Steve King
If homosexuals want to avoid discrimination they should be more discreet about being homosexual, U.S. Rep. Steve King, R-Kiron, said Tuesday on the radio program of Family Research Council President Tony Perkins.
King and Perkins were discussing the federal Employment Non-Discrimination Act (ENDA), a bill that prohibits workplace discrimination on the basis of sexual orientation or gender identity. Perkins expressed fear that “someone could come in dressed one day as a woman or a man, the next day they come in dressed as the opposite sex” and an employer would be “helpless to do anything about it.”
King agreed, saying the legislation opens the door to Christian businesses getting entrapped by the “homosexual activist lobby.”
“I can imagine someone coming in and interviewing one day in man’s clothes and come back the next day and apply for a job in woman’s clothes, and then setting up a lawsuit in a sting operation to harass our religious organizations,” he said.
King then told a story about his days in the Iowa Senate, when gay activists came to lobby a fellow Republican lawmaker, state Sen. Jerry Behn of Boone, for protected status for sexual orientation and gender identity.
He said, “Let me ask you a question. Am I heterosexual or homosexual?” And they looked him up and down — and actually they should have known — but they said “We don’t know.” And he said “Exactly my point. If you don’t project it, if you don’t advertise it, how would anyone know to discriminate against you?” And that’s at the basis of this.
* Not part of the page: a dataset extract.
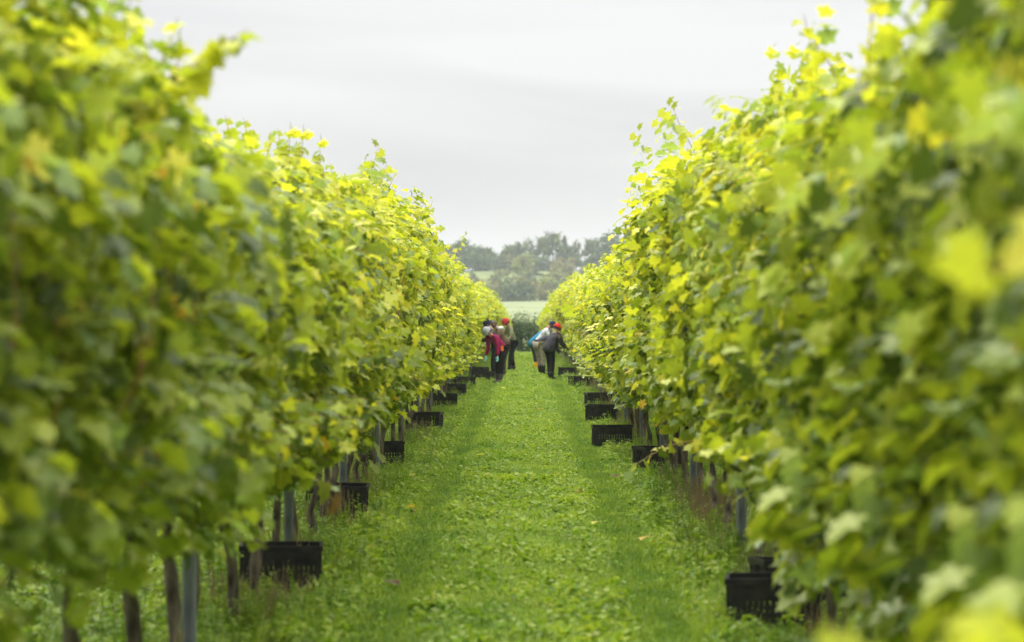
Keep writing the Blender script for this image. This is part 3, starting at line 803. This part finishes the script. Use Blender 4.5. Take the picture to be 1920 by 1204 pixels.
# ------------------------------------------------------------------ end hedge, hill trees and shrubs
def crown_mesh(name, seed, blobs, nleaf, lsize, cols, hollow=0.55):
    """small tilted leaf clumps spread through several overlapping crown masses; blobs: (centre, radii, weight)"""
    r = np.random.default_rng(seed); w = np.array([b[2] for b in blobs], float); w /= w.sum()
    V = np.empty((nleaf, 4, 3)); T = np.empty((nleaf, 4, 3))
    pick = r.choice(len(blobs), nleaf, p=w)
    sub = {}
    for i in range(nleaf):
        c, rd, _ = blobs[pick[i]]
        if pick[i] not in sub:
            k = 16; d = r.normal(0, 1, (k, 3)); d /= np.linalg.norm(d, axis=1, keepdims=True); sub[pick[i]] = d * r.uniform(.55, 1.0, (k, 1))
        s = sub[pick[i]][r.integers(0, 16)]
        d = s + r.normal(0, .20, 3)
        p = np.array(c) + d * np.array(rd)
        n = d + r.normal(0, .6, 3) + np.array([0, 0, .5]); n /= np.linalg.norm(n)
        a = np.cross(n, r.normal(0, 1, 3)); a /= np.linalg.norm(a); b = np.cross(n, a)
        sz = lsize * r.uniform(.5, 1.3)
        V[i] = [p + a * sz, p + b * sz * .6, p - a * sz, p - b * sz * .7 - n * sz * .3]
        col = np.array(cols[r.integers(0, len(cols))]) * r.uniform(.75, 1.25)
        T[i] = col
    f = np.arange(nleaf * 4).reshape(-1, 4)
    return mk_mesh(name, V.reshape(-1, 3), f, M['tree'], T.reshape(-1, 3))
def trunk_mesh(name, h, r0, n, seed, spread=.35, top=.9):
    q = random.Random(seed); b = MB()
    pts = [(q.uniform(-.02, .02) * h * k / 5, q.uniform(-.02, .02) * h * k / 5, h * k / 5 * top - .3 * (k == 0)) for k in range(6)]
    b.tube(pts, [r0 * (1 - .16 * k) for k in range(6)], 7)
    for i in range(n):
        k = q.randint(1, 4); p = Vector(pts[k]); an = q.uniform(0, 6.28); l = h * spread * q.uniform(.6, 1)
        e = p + Vector((math.cos(an) * l * .7, math.sin(an) * l * .7, l * .75)); m = (p + e) / 2 + Vector((0, 0, l * .08))
        b.tube([p, m, e], [r0 * .45, r0 * .3, r0 * .1], 5)
        for j in range(3):
            an2 = an + q.uniform(-1, 1); e2 = m + Vector((math.cos(an2) * l * .45, math.sin(an2) * l * .45, l * .4))
            b.tube([m, e2], [r0 * .2, r0 * .06], 4)
    return b.mesh(name, M['treebark'], False, False)
G1 = [(.055, .09, .03), (.075, .115, .035), (.11, .15, .045)]
G2 = [(.13, .175, .05), (.165, .205, .055), (.10, .14, .04)]
G3 = [(.22, .20, .055), (.29, .21, .06), (.19, .20, .055), (.13, .17, .05)]
G4 = [(.27, .31, .09), (.33, .34, .1), (.22, .27, .08)]
KIND = {}
def kind(name, h, blobs, nleaf, ls, cols, seed, trunk=(.25, 8)):
    KIND[name] = (crown_mesh(name + '_crown', seed, blobs, nleaf, ls, cols), trunk_mesh(name + '_trunk', h, trunk[0], trunk[1], seed + 1), h)
kind('round_dark', 10, [((0, 0, 6.5), (4.2, 3.5, 3.2), 3), ((-2, 0, 4.2), (2.8, 2.5, 2.2), 1.4), ((2.2, .5, 4.4), (2.8, 2.5, 2.3), 1.4)], 3200, .42, G1, 1)
kind('tall_airy', 12, [((0, 0, 9.2), (2.6, 2.2, 2.2), 1.5), ((-1.8, 0, 6.6), (1.8, 1.8, 1.6), 1), ((1.7, .4, 6.8), (2.0, 1.6, 1.7), 1)], 1300, .38, G2, 2, (.28, 14))
kind('wispy', 10, [((0, 0, 7.6), (1.5, 1.2, 2.0), 1), ((.6, 0, 5.2), (1.1, 1, 1.4), .6)], 420, .32, G2, 3, (.2, 18))
kind('spire', 10, [((0, 0, 3.2), (1.9, 1.8, 2.6), 2), ((0, 0, 6.2), (1.2, 1.2, 2.6), 1.3), ((0, 0, 8.6), (.55, .55, 1.6), .5)], 1700, .36, G1, 4)
kind('broad', 9, [((0, 0, 5.8), (3.6, 3, 2.8), 2), ((2.6, 0, 4.6), (2.4, 2.4, 2.2), 1), ((-2.6, .3, 4.0), (2.6, 2.2, 2.2), 1)], 2600, .42, G2 + G1, 5)
kind('low', 6, [((0, 0, 3.2), (3.4, 2.6, 2.6), 1), ((-.8, 0, 1.2), (3.0, 2.2, 1.4), .6), ((2.2, 0, 2.2), (2.4, 2.2, 1.8), .6)], 1700, .40, G1 + G2, 6)
kind('russet', 6, [((0, 0, 2.9), (3.0, 2.6, 2.6), 1), ((.6, 0, 1.1), (2.8, 2.2, 1.3), .5), ((-1.8, 0, 2.2), (2.0, 2, 1.7), .5)], 1500, .38, G3, 7)
kind('pale_round', 7, [((0, 0, 4.0), (2.9, 2.6, 2.8), 1)], 1700, .36, G4, 8)
kind('ochre', 5, [((0, 0, 2.3), (2.6, 2.2, 1.9), 1)], 1200, .36, G3 + G4, 9)
def far_tree(k, px, ybase, htop, d, lab, grp=None, shrub=False):
    """px, ybase: where it stands as seen from the alley; htop: height in metres"""
    s = FPX / d; x = (px - 985) / s
    c, t_, h = KIND[k]; sc = htop / {'round_dark': 10, 'tall_airy': 11.6, 'wispy': 9.8, 'spire': 10.4, 'broad': 8.8, 'low': 5.8, 'russet': 5.5, 'pale_round': 7, 'ochre': 4.3}[k]
    nm = 'shrub' if shrub else 'tree'
    t = thing(nm, lab, nm, (x, d, gz(x, d) - .2), rnd.uniform(-.5, .5) + (math.pi if rnd.random() < .5 else 0), grp)
    t.scale = (sc * rnd.uniform(.95, 1.1), sc, sc)
    obj('trunk', t_, t); obj('crown', c, t)
    return t
ridge = [('round_dark', 868, 11.0, 'dense dark round tree at the edge of the ridge above the yellow shoot'),
         ('broad', 905, 8.4, 'paler round tree next to the dense dark one on the ridge'),
         ('broad', 965, 9.4, 'rounded tree left of the conifer spire on the ridge'),
         ('spire', 973, 10.2, 'dark narrow spire tree on the ridge'),
         ('wispy', 992, 11.2, 'thin nearly bare tree with a small tuft on top on the ridge'),
         ('tall_airy', 1018, 11.8, 'broad airy tree standing highest in the middle of the ridge'),
         ('tall_airy', 1037, 13.2, 'tall open tree with sky showing through its crown on the ridge'),
         ('spire', 1058, 12.4, 'dark tall tree at the end of the middle group'),
         ('round_dark', 1066, 8.6, 'dark spreading tree in front of the bare one'),
         ('wispy', 1080, 10.4, 'bare thin tree in the gap where sky shows down to the ridge'),
         ('tall_airy', 1108, 11.2, 'see-through tree beside the dark round one at the end of the ridge'),
         ('round_dark', 1147, 13.2, 'big dark round tree at the end of the ridge beyond the gap'),
         ('broad', 1185, 11, 'rounded tree mostly behind the vines of the red-beanie picker'),
         ('broad', 830, 9.5, 'rounded tree at the ridge end hidden mostly by the leaning shoot')]
for k, px, h, lab in ridge: far_tree(k, px, 0, h, 832 + rnd.uniform(-6, 10), lab, 'trees on the ridge')
for px in range(700, 1300, 17):
    if 1078 < px < 1100: continue
    far_tree(rnd.choice(['low', 'low', 'russet', 'broad', 'round_dark']), px + rnd.uniform(-6, 6), 0, rnd.uniform(4.8, 6.6), 824 + rnd.uniform(-8, 4),
             'low rounded tree in the dark belt along the ridge', 'belt of low trees along the ridge')
for px in [*range(640, 820, 30), *range(1210, 1340, 30)]:
    far_tree(rnd.choice(['tall_airy', 'round_dark', 'broad']), px, 0, rnd.uniform(8, 12), 836 + rnd.uniform(-6, 8), 'tall tree on the ridge hidden behind the vine rows', 'hidden ridge trees')
far_tree('pale_round', 980, 0, 7.6, 752, 'pale round bush standing alone on the slope', None, True)
far_tree('russet', 1056, 0, 5.5, 760, 'brownish rounded bush on the slope under the bare tree', None, True)
for d, lo, hi, hh, ks in ((662, 700, 1280, (4.2, 5.6), ['low', 'low', 'round_dark', 'russet']), (675, 705, 1280, (4.5, 6.0), ['low', 'russet', 'ochre', 'russet', 'pale_round']),
                          (694, 700, 1290, (3.4, 4.6), ['russet', 'ochre', 'low', 'ochre']), (712, 690, 1290, (2.4, 3.6), ['ochre', 'russet', 'pale_round', 'low']), (742, 700, 1290, (2.0, 3.4), ['ochre', 'pale_round', 'ochre', 'low']), (775, 710, 1280, (2.0, 3.0), ['ochre', 'low', 'pale_round'])):
    for px in range(lo, hi, 27):
        k = rnd.choice(ks); dark = d < 670
        if rnd.random() < (.12 if d < 730 else .5): continue
        far_tree(k, px + rnd.uniform(-9, 9), 0, rnd.uniform(*hh), d + rnd.uniform(-5, 5),
                 'dark bush in the lowest line above the pale field' if dark else 'olive and russet bush in the scrub above the pale field',
                 'lowest bushes above the field' if dark else 'scrub bushes on the slope', True)
# field-end hedge
hm = []
r = np.random.default_rng(77)
blobs = [((x, r.uniform(-.2, .2), 1.25 + r.uniform(-.1, .2)), (1.1, .8, 1.35), 1) for x in np.arange(-9, 9.1, .9)]
t = thing('hedge', 'dark green field hedge closing the grass lane beyond the pickers', 'hedge', (0, 167.5, gz(0, 167.5)), 0)
obj('foliage', crown_mesh('hedge_foliage', 31, blobs, 34000, .075, [(.035, .07, .02), (.05, .10, .025), (.09, .15, .03), (.03, .05, .02)]), t, kind='stuff')
b = MB()
for i in range(40):
    x = -9 + i * .46 + rnd.uniform(-.1, .1); b.tube([(x, 0, -.1), (x + rnd.uniform(-.2, .2), rnd.uniform(-.2, .2), 1.3), (x + rnd.uniform(-.4, .4), rnd.uniform(-.3, .3), 2.4)], [.03, .02, .006], 5)
obj('stem', b.mesh('hedge_stem', M['treebark'], False, False), t)
tl = thing('shrub', 'tall pale seeding shrub poking above the dark end hedge', 'shrub', (-.15, 169.5, gz(0, 169)), 0)
obj('crown', crown_mesh('seeding_crown', 33, [((0, 0, 1.9), (1.3, .6, 1.1), 1), ((-1.1, 0, 1.6), (.9, .6, .9), .6)], 2200, .06, [(.13, .17, .06), (.17, .19, .08), (.1, .15, .05)]), tl)
b = MB()
for i in range(10):
    a = rnd.uniform(-1, 1); b.tube([(a * .3, 0, -.1), (a, rnd.uniform(-.2, .2), 2.4 + rnd.uniform(0, .4))], [.014, .005], 4)
obj('stem', b.mesh('seeding_stem', M['treebark'], False, False), tl)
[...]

If people wear their sexuality on their sleeve, then they want to bring litigation against someone that they would point their finger at and say “you discriminate,” it is an entrapment that is legalized by the ENDA Act, it appears to, and its a violation of the individual rights of employers to, at their own discretion, decide who they want to hire and who they want to fire. We don’t need more federal mandates. And we surely don’t need a political statement, and that’s what this is, too. This is the homosexual activist lobby taking it out on the rest of society. They are demanding affirmation for their lifestyle. That’s at the bottom of this.
The LGBT blog “Good As You” took exception to King’s portrayal of ENDA.
So the goal is for state senator Behn, like all Americans, to be judged not on the basis of his sexual orientation, but rather on his qualifications. What the far-right refuses to admit is that ENDA protects everyone, not just LGBT people! Everyone has a sexual orientation. Everyone has a gender identity. Every employer, including LGBT ones, have the capacity to unfairly discriminate on the basis of gender/sexuality. So therefore, everyone benefits from a world where education and training and experience and viewpoints (which very well might include contrasting ideas about work related to causes, even LGBT/anti-LGBT ones) and merit are the qualities of job consideration.
In the state of Iowa, gay citizens’ rights are protected under the Iowa Civil Rights Act, which “prohibits discrimination in the areas of employment, housing, credit, public accommodations and education.”